§ **What to work on**: Give the listing again exactly, omitting its images.

§ **Provided material**:
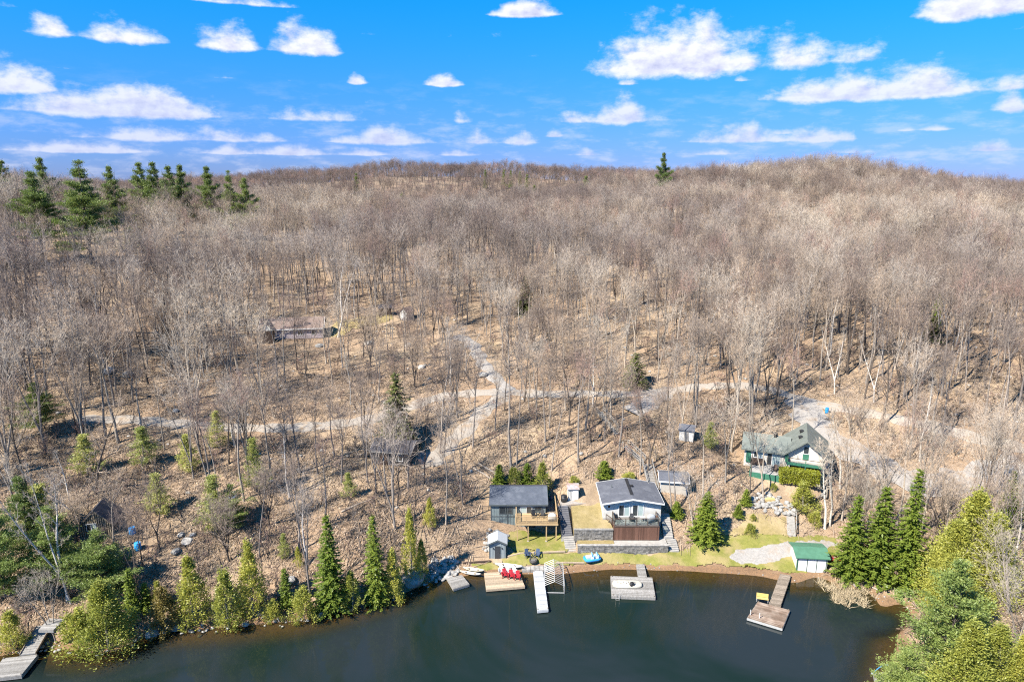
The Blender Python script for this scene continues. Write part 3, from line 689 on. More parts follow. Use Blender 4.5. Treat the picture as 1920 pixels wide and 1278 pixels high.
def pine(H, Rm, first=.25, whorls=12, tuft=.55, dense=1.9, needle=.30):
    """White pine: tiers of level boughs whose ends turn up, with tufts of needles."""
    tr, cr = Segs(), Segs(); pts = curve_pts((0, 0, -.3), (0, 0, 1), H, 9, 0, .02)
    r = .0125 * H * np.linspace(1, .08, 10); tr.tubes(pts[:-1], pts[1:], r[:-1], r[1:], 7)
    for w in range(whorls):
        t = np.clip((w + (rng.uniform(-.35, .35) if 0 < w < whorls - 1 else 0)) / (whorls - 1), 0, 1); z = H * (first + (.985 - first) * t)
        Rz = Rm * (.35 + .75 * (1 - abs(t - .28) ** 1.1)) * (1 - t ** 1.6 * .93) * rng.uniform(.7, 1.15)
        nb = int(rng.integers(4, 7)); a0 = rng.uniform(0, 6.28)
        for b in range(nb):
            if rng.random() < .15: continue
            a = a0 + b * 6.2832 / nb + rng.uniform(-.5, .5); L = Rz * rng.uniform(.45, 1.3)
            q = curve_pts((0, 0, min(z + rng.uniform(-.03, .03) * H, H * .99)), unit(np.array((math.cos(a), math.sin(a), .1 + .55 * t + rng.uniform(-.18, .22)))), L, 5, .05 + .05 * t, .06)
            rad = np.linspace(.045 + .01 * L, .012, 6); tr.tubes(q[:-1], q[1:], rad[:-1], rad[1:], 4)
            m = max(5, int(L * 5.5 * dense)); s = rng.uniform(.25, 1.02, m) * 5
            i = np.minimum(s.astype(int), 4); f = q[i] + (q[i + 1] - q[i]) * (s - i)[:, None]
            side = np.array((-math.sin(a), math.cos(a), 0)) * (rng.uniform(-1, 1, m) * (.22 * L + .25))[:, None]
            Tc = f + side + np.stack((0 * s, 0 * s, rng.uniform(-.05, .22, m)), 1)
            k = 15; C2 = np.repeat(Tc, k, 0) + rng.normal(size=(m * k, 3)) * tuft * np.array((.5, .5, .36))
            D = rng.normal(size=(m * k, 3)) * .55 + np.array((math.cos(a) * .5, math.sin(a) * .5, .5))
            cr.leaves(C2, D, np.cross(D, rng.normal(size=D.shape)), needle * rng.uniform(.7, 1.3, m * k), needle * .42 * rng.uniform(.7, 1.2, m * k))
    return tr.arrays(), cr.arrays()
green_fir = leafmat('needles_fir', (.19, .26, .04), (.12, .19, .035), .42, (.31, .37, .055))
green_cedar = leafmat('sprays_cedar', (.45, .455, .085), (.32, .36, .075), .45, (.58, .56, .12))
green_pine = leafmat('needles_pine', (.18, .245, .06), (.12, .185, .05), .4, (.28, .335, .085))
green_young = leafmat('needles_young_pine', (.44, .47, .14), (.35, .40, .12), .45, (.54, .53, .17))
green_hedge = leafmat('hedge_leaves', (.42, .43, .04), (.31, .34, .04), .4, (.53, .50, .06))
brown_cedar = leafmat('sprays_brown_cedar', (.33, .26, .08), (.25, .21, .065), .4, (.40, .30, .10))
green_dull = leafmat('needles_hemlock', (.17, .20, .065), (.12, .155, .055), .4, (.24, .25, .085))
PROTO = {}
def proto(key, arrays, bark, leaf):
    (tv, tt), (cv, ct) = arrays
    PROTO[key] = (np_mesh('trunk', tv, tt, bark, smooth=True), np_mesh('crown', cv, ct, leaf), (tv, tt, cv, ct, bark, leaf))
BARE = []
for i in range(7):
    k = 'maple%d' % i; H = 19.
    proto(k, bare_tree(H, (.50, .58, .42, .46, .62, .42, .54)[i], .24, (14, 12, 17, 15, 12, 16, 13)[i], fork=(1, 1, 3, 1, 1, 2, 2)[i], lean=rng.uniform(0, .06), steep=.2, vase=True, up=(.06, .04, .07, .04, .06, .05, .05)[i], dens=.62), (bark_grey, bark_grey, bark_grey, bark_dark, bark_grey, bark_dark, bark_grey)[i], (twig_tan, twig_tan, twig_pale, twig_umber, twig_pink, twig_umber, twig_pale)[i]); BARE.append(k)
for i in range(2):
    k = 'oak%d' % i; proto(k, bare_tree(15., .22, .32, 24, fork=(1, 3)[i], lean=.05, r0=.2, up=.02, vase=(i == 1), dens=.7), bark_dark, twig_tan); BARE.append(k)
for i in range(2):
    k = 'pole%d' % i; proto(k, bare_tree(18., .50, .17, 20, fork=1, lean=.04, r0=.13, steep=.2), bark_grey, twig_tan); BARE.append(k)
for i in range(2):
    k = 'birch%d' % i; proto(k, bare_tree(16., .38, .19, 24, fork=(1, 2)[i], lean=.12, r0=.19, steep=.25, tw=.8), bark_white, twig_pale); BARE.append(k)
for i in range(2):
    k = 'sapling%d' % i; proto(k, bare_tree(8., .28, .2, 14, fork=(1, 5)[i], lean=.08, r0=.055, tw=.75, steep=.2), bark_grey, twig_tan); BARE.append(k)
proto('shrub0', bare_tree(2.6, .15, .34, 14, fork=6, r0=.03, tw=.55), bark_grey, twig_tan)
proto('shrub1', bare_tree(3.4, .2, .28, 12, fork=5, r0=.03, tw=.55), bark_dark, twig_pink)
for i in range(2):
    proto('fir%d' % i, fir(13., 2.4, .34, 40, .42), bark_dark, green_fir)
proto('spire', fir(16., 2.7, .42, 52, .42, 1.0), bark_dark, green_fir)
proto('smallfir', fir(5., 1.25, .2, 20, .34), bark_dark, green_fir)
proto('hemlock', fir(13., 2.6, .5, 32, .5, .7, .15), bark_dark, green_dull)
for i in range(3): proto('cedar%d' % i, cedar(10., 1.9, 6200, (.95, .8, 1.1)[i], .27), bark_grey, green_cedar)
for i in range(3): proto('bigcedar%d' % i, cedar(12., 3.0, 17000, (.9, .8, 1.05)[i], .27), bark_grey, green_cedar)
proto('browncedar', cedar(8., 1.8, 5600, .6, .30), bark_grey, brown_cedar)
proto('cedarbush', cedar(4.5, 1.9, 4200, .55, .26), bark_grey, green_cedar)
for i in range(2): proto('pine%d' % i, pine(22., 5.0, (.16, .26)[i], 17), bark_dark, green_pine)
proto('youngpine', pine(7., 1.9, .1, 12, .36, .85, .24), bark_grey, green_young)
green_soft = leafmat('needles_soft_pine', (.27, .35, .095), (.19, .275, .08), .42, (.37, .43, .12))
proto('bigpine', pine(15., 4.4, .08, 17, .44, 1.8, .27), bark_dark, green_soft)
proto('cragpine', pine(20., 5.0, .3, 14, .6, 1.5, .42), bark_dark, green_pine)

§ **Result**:
The Blender Python script for this scene continues. Write part 3, from line 689 on. More parts follow. Use Blender 4.5. Treat the picture as 1920 pixels wide and 1278 pixels high.
def pine(H, Rm, first=.25, whorls=12, tuft=.55, dense=1.9, needle=.30):
    """White pine: tiers of level boughs whose ends turn up, with tufts of needles."""
    tr, cr = Segs(), Segs(); pts = curve_pts((0, 0, -.3), (0, 0, 1), H, 9, 0, .02)
    r = .0125 * H * np.linspace(1, .08, 10); tr.tubes(pts[:-1], pts[1:], r[:-1], r[1:], 7)
    for w in range(whorls):
        t = np.clip((w + (rng.uniform(-.35, .35) if 0 < w < whorls - 1 else 0)) / (whorls - 1), 0, 1); z = H * (first + (.985 - first) * t)
        Rz = Rm * (.35 + .75 * (1 - abs(t - .28) ** 1.1)) * (1 - t ** 1.6 * .93) * rng.uniform(.7, 1.15)
        nb = int(rng.integers(4, 7)); a0 = rng.uniform(0, 6.28)
        for b in range(nb):
            if rng.random() < .15: continue
            a = a0 + b * 6.2832 / nb + rng.uniform(-.5, .5); L = Rz * rng.uniform(.45, 1.3)
            q = curve_pts((0, 0, min(z + rng.uniform(-.03, .03) * H, H * .99)), unit(np.array((math.cos(a), math.sin(a), .1 + .55 * t + rng.uniform(-.18, .22)))), L, 5, .05 + .05 * t, .06)
            rad = np.linspace(.045 + .01 * L, .012, 6); tr.tubes(q[:-1], q[1:], rad[:-1], rad[1:], 4)
            m = max(5, int(L * 5.5 * dense)); s = rng.uniform(.25, 1.02, m) * 5
            i = np.minimum(s.astype(int), 4); f = q[i] + (q[i + 1] - q[i]) * (s - i)[:, None]
            side = np.array((-math.sin(a), math.cos(a), 0)) * (rng.uniform(-1, 1, m) * (.22 * L + .25))[:, None]
            Tc = f + side + np.stack((0 * s, 0 * s, rng.uniform(-.05, .22, m)), 1)
            k = 15; C2 = np.repeat(Tc, k, 0) + rng.normal(size=(m * k, 3)) * tuft * np.array((.5, .5, .36))
            D = rng.normal(size=(m * k, 3)) * .55 + np.array((math.cos(a) * .5, math.sin(a) * .5, .5))
            cr.leaves(C2, D, np.cross(D, rng.normal(size=D.shape)), needle * rng.uniform(.7, 1.3, m * k), needle * .42 * rng.uniform(.7, 1.2, m * k))
    return tr.arrays(), cr.arrays()
green_fir = leafmat('needles_fir', (.19, .26, .04), (.12, .19, .035), .42, (.31, .37, .055))
green_cedar = leafmat('sprays_cedar', (.45, .455, .085), (.32, .36, .075), .45, (.58, .56, .12))
green_pine = leafmat('needles_pine', (.18, .245, .06), (.12, .185, .05), .4, (.28, .335, .085))
green_young = leafmat('needles_young_pine', (.44, .47, .14), (.35, .40, .12), .45, (.54, .53, .17))
green_hedge = leafmat('hedge_leaves', (.42, .43, .04), (.31, .34, .04), .4, (.53, .50, .06))
brown_cedar = leafmat('sprays_brown_cedar', (.33, .26, .08), (.25, .21, .065), .4, (.40, .30, .10))
green_dull = leafmat('needles_hemlock', (.17, .20, .065), (.12, .155, .055), .4, (.24, .25, .085))
PROTO = {}
def proto(key, arrays, bark, leaf):
    (tv, tt), (cv, ct) = arrays
    PROTO[key] = (np_mesh('trunk', tv, tt, bark, smooth=True), np_mesh('crown', cv, ct, leaf), (tv, tt, cv, ct, bark, leaf))
BARE = []
for i in range(7):
    k = 'maple%d' % i; H = 19.
    proto(k, bare_tree(H, (.50, .58, .42, .46, .62, .42, .54)[i], .24, (14, 12, 17, 15, 12, 16, 13)[i], fork=(1, 1, 3, 1, 1, 2, 2)[i], lean=rng.uniform(0, .06), steep=.2, vase=True, up=(.06, .04, .07, .04, .06, .05, .05)[i], dens=.62), (bark_grey, bark_grey, bark_grey, bark_dark, bark_grey, bark_dark, bark_grey)[i], (twig_tan, twig_tan, twig_pale, twig_umber, twig_pink, twig_umber, twig_pale)[i]); BARE.append(k)
for i in range(2):
    k = 'oak%d' % i; proto(k, bare_tree(15., .22, .32, 24, fork=(1, 3)[i], lean=.05, r0=.2, up=.02, vase=(i == 1), dens=.7), bark_dark, twig_tan); BARE.append(k)
for i in range(2):
    k = 'pole%d' % i; proto(k, bare_tree(18., .50, .17, 20, fork=1, lean=.04, r0=.13, steep=.2), bark_grey, twig_tan); BARE.append(k)
for i in range(2):
    k = 'birch%d' % i; proto(k, bare_tree(16., .38, .19, 24, fork=(1, 2)[i], lean=.12, r0=.19, steep=.25, tw=.8), bark_white, twig_pale); BARE.append(k)
for i in range(2):
    k = 'sapling%d' % i; proto(k, bare_tree(8., .28, .2, 14, fork=(1, 5)[i], lean=.08, r0=.055, tw=.75, steep=.2), bark_grey, twig_tan); BARE.append(k)
proto('shrub0', bare_tree(2.6, .15, .34, 14, fork=6, r0=.03, tw=.55), bark_grey, twig_tan)
proto('shrub1', bare_tree(3.4, .2, .28, 12, fork=5, r0=.03, tw=.55), bark_dark, twig_pink)
for i in range(2):
    proto('fir%d' % i, fir(13., 2.4, .34, 40, .42), bark_dark, green_fir)
proto('spire', fir(16., 2.7, .42, 52, .42, 1.0), bark_dark, green_fir)
proto('smallfir', fir(5., 1.25, .2, 20, .34), bark_dark, green_fir)
proto('hemlock', fir(13., 2.6, .5, 32, .5, .7, .15), bark_dark, green_dull)
for i in range(3): proto('cedar%d' % i, cedar(10., 1.9, 6200, (.95, .8, 1.1)[i], .27), bark_grey, green_cedar)
for i in range(3): proto('bigcedar%d' % i, cedar(12., 3.0, 17000, (.9, .8, 1.05)[i], .27), bark_grey, green_cedar)
proto('browncedar', cedar(8., 1.8, 5600, .6, .30), bark_grey, brown_cedar)
proto('cedarbush', cedar(4.5, 1.9, 4200, .55, .26), bark_grey, green_cedar)
for i in range(2): proto('pine%d' % i, pine(22., 5.0, (.16, .26)[i], 17), bark_dark, green_pine)
proto('youngpine', pine(7., 1.9, .1, 12, .36, .85, .24), bark_grey, green_young)
green_soft = leafmat('needles_soft_pine', (.27, .35, .095), (.19, .275, .08), .42, (.37, .43, .12))
proto('bigpine', pine(15., 4.4, .08, 17, .44, 1.8, .27), bark_dark, green_soft)
proto('cragpine', pine(20., 5.0, .3, 14, .6, 1.5, .42), bark_dark, green_pine)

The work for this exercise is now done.